Und die Otterndorfer Räume sind wirklich schön: hell und funktional und großzügig. Wie geschaffen für eine Begegnung mit den Grundfragen von Proportion und Schwerpunkt, Regeln, Gesetzen und Rätseln der Formensprache. "Drüben die ,Puppenstube', wo tausend verschiedene Puppen zu sehen sind, die hat natürlich mehr Besucher", sagt Schick. Und empfiehlt Otterndorf-Besuchern einen Blick in die Briefe des Johann Heinrich Voß. Der übersetzte hier von 1778 bis 1782 die Texte der "Ilias" und der "Odyssee" ins Deutsche - und verstand seine Verzweiflung über Ignoranz und Banausigkeit der Einheimischen in galanten Spott umzuleiten.
"Wenn wir hier eine Eröffnung haben, kommen an die 70 Leute", erklärt die Museumsleiterin. Es komme darauf an, diese Zahl ins richtige Verhältnis zu setzen: "Wenn in einer Stadt wie Köln in ein Kunsthaus zu einer Ausstellungseröffnung 140 Leute kommen oder auch 200, dann ist das gemessen an der Gesamtbevölkerung schlicht weniger." Zur Verleihung des Johann-Heinrich-Voß-Preises für Literatur, der zuletzt - warum auch immer - an Hans-Dietrich Genscher ging, kamen auch nicht mehr als 150 Besucher in die örtlichen Seelandhallen.
Was schon mehr schmerzt, ist, dass auch die Bewohner der nächsten, einigermaßen richtigen Stadt sich kaum blicken lassen: Cuxhaven ist 17 Straßenkilometer weit weg. Oder zwölf Minuten von Bahnhof zu Bahnhof, ohne Zwischenhalt. Egal: Die Cuxhavener, besonders die jungen, beklagen sich lieber, dass im Landkreis nichts los sei, als nach Otterndorf zu fahren. Da ist es folgerichtig, wenn Philipp Geist zum Ende seiner Ausstellungszeit nach Cuxhaven geht und den dortigen Wasserturm in seine Farben- und Lichterwelt eintauchen lässt.

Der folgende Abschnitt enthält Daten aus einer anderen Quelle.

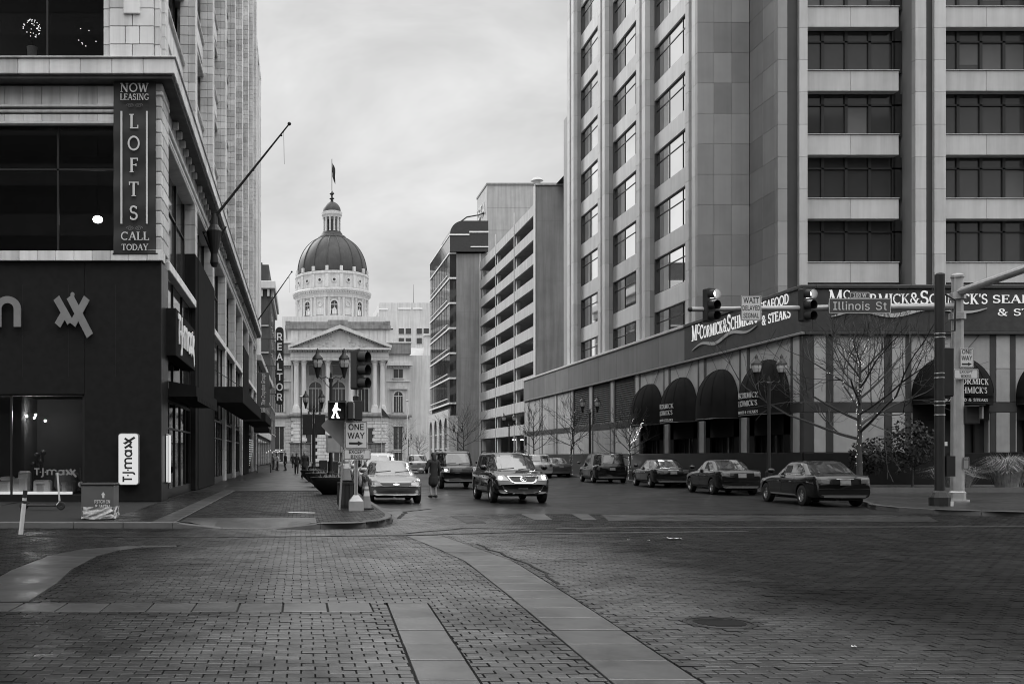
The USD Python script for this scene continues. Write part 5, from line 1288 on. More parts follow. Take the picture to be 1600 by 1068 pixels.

Nötig hat der Künstler sowas nicht: Geist saß gerade bei Ulrike Schick im Büro, die beiden planten und diskutierten, da erreichte ihn ein eiliger Anruf aus Neu Delhi: Ob er nicht auch dort einen Palast illuminieren könnte?
Einen kleinen, medienwirksamen Coup konnte neulich auch Ulrike Schick landen: Bundespräsident Christian Wulff rief an und fragte, ob sie nicht mal nach Berlin kommen könnte, ihn beraten in Sachen Kunst. Schick fuhr nach Berlin, und nun hängen 15 Werke aus der Otterndorfer Sammlung in Wulffs Amtssitz. "Das hat hier vor Ort schon Eindruck gemacht, dass einer wie der Bundespräsident sich für diese Richtung der Kunst interessiert und sie schätzt", erzählt sie. Und holt tief Luft: "Es gab aber auch wieder die Leute, die sagten: ,Was - son Scheiß hängt der sich hin?"